_SOURCE MATERIAL:_
= = = = =

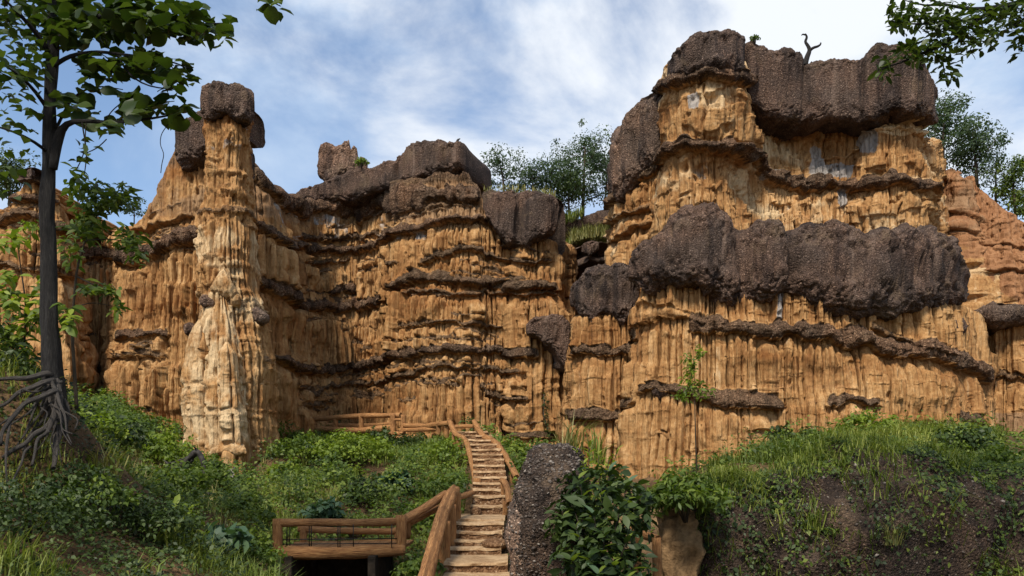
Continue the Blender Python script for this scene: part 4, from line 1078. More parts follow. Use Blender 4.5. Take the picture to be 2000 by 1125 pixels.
for k in range(12):
    f0 = k / 12.0; f1 = (k + 0.94) / 12.0
    a0, a1 = P(600, 838, 38.2).lerp(P(768, 838, 35.8), f0), P(600, 838, 38.2).lerp(P(768, 838, 35.8), f1)
    V = [(q.x, q.y + dy, q.z + 0.02 + dz) for q in (a0, a1) for dy in (0.05, 1.3) for dz in (-0.05, 0.0)]
    obj('deck_board', mesh_np('deck_board', np.array(V) - np.array(up_.location), fq, False, {'tu': np.arange(8) * 0.3 + k, 'tv': np.arange(8) * 0.1}), M['log'], up_)
railing('log_railing', 'short log rail corner half hidden behind the broad leafed bush', P(1282, 1125, 14.0),
    [([(1225, 1034, 14.9), (1250, 1042, 14.5), (1286, 1054, 14.0)], 0.075)], [(1282, 1050, 1180, 14.0, 0.075), (1244, 1044, 1150, 14.5, 0.07)])

# ------------------------------------------------------------------ foreground boulders of conglomerate
M['boulder'] = mat_conglomerate('pebble_boulder', 19.0, (0.80, 0.66, 0.54), 0.9, 0.05)
M['boulder_pale'] = mat_conglomerate('pale_boulder', 19.0, (2.6, 2.2, 1.85), 0.8, 0.04)
t = Nt('pebble')
rp = t.attr('rnd')
col = t.ramp(rp, [(0.0, (0.028, 0.020, 0.016)), (0.55, (0.066, 0.049, 0.038)), (0.88, (0.125, 0.100, 0.080)), (1.0, (0.29, 0.25, 0.21))])
t.bsdf(col, 0.7, t.bump(t.noise(t.pos(), 40, 3, 0.6), 0.3, 0.01), 0.3)
M['pebble'] = t.m
ICO_V = np.array([(0, 0, 1), (0.94, 0, 0.1), (0.29, 0.89, -0.1), (-0.76, 0.55, 0.1), (-0.76, -0.55, -0.1), (0.29, -0.89, 0.1), (0, 0, -1)])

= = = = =

_OBJECTIVE:_ Copy out the whole listing exactly, and don't carry over any pictures.

_REPLY:_
Continue the Blender Python script for this scene: part 4, from line 1078. More parts follow. Use Blender 4.5. Take the picture to be 2000 by 1125 pixels.
for k in range(12):
    f0 = k / 12.0; f1 = (k + 0.94) / 12.0
    a0, a1 = P(600, 838, 38.2).lerp(P(768, 838, 35.8), f0), P(600, 838, 38.2).lerp(P(768, 838, 35.8), f1)
    V = [(q.x, q.y + dy, q.z + 0.02 + dz) for q in (a0, a1) for dy in (0.05, 1.3) for dz in (-0.05, 0.0)]
    obj('deck_board', mesh_np('deck_board', np.array(V) - np.array(up_.location), fq, False, {'tu': np.arange(8) * 0.3 + k, 'tv': np.arange(8) * 0.1}), M['log'], up_)
railing('log_railing', 'short log rail corner half hidden behind the broad leafed bush', P(1282, 1125, 14.0),
    [([(1225, 1034, 14.9), (1250, 1042, 14.5), (1286, 1054, 14.0)], 0.075)], [(1282, 1050, 1180, 14.0, 0.075), (1244, 1044, 1150, 14.5, 0.07)])

# ------------------------------------------------------------------ foreground boulders of conglomerate
M['boulder'] = mat_conglomerate('pebble_boulder', 19.0, (0.80, 0.66, 0.54), 0.9, 0.05)
M['boulder_pale'] = mat_conglomerate('pale_boulder', 19.0, (2.6, 2.2, 1.85), 0.8, 0.04)
t = Nt('pebble')
rp = t.attr('rnd')
col = t.ramp(rp, [(0.0, (0.028, 0.020, 0.016)), (0.55, (0.066, 0.049, 0.038)), (0.88, (0.125, 0.100, 0.080)), (1.0, (0.29, 0.25, 0.21))])
t.bsdf(col, 0.7, t.bump(t.noise(t.pos(), 40, 3, 0.6), 0.3, 0.01), 0.3)
M['pebble'] = t.m
ICO_V = np.array([(0, 0, 1), (0.94, 0, 0.1), (0.29, 0.89, -0.1), (-0.76, 0.55, 0.1), (-0.76, -0.55, -0.1), (0.29, -0.89, 0.1), (0, 0, -1)])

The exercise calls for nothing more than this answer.